Taking place in the south two years before the Civil War, Django Unchained is unfiltered in its full absorption into the world of slavery. While Tarantino wants to shove the audience into this horrific time of American history, this isn’t a film about slavery. Instead it’s a film about characters and their stories that takes place in slavery states. Tarantino and cinematographer Robert Richardson choose a collage of vivid settings across the southern states, and a majority of the shots are outdoors, frequently showing large gleaming shots of mountains, cotton plantations, or desert. This film is one of Tarantino’s most visual yet, the tangible world being created through an almost surrealist image of the south, utilizing a combination of archaic kickback camera techniques and modern hip-hop music. Django Unchained is a spaghetti western for our time, a violent and at times comedic approach to storytelling that is wildly entertaining and expertly executed.
Every actor in this movie becomes his or her respective role so completely that we fully believe in this story. Leonardo DiCaprio steals his scenes as the horrifying plantation owner, his talent as an actor with deep sense of character being displayed better here than in possibly any of his other work, he will most certainly get an Oscar nomination for his performance here. Samuel L. Jackson plays the house-slave Stephen so precisely that we almost forget who the actors behind the make up really is, and Christoph Waltz is once again engrossing and terrific in his spewing of Tarantino’s killer dialogue. Jamie Foxx is convincing as Django, the quiet hero, but he is surrounded by so much talent that his performance is at times understated.

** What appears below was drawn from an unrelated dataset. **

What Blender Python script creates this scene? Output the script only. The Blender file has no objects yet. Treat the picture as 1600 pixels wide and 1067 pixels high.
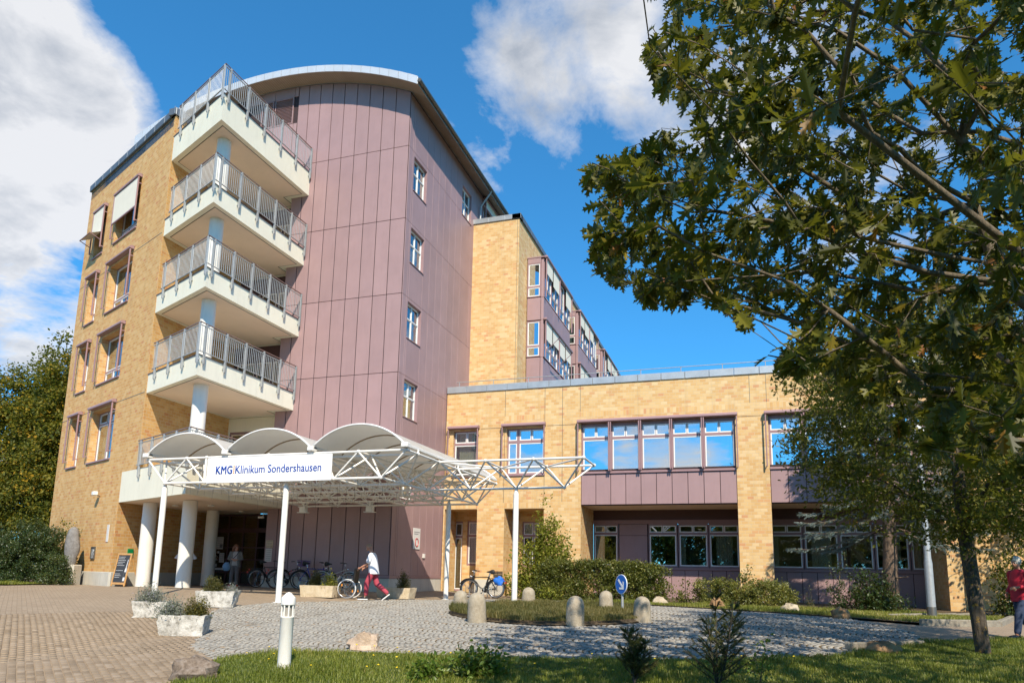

While Django Unchained is in a way unlike anything Tarantino has done before, there are still so many parallels to his other work. Here we see a writer/director who instead of slumping after many successful films, is instead improving upon his own formula to create a magical and original movie that no one else could possibly dream up. His actors all give tremendous performances, and the dialogue is witty as well as tense. Django Unchained is certainly one of the best films of the year, as well as one of the finest works by the superb Quentin Tarantino.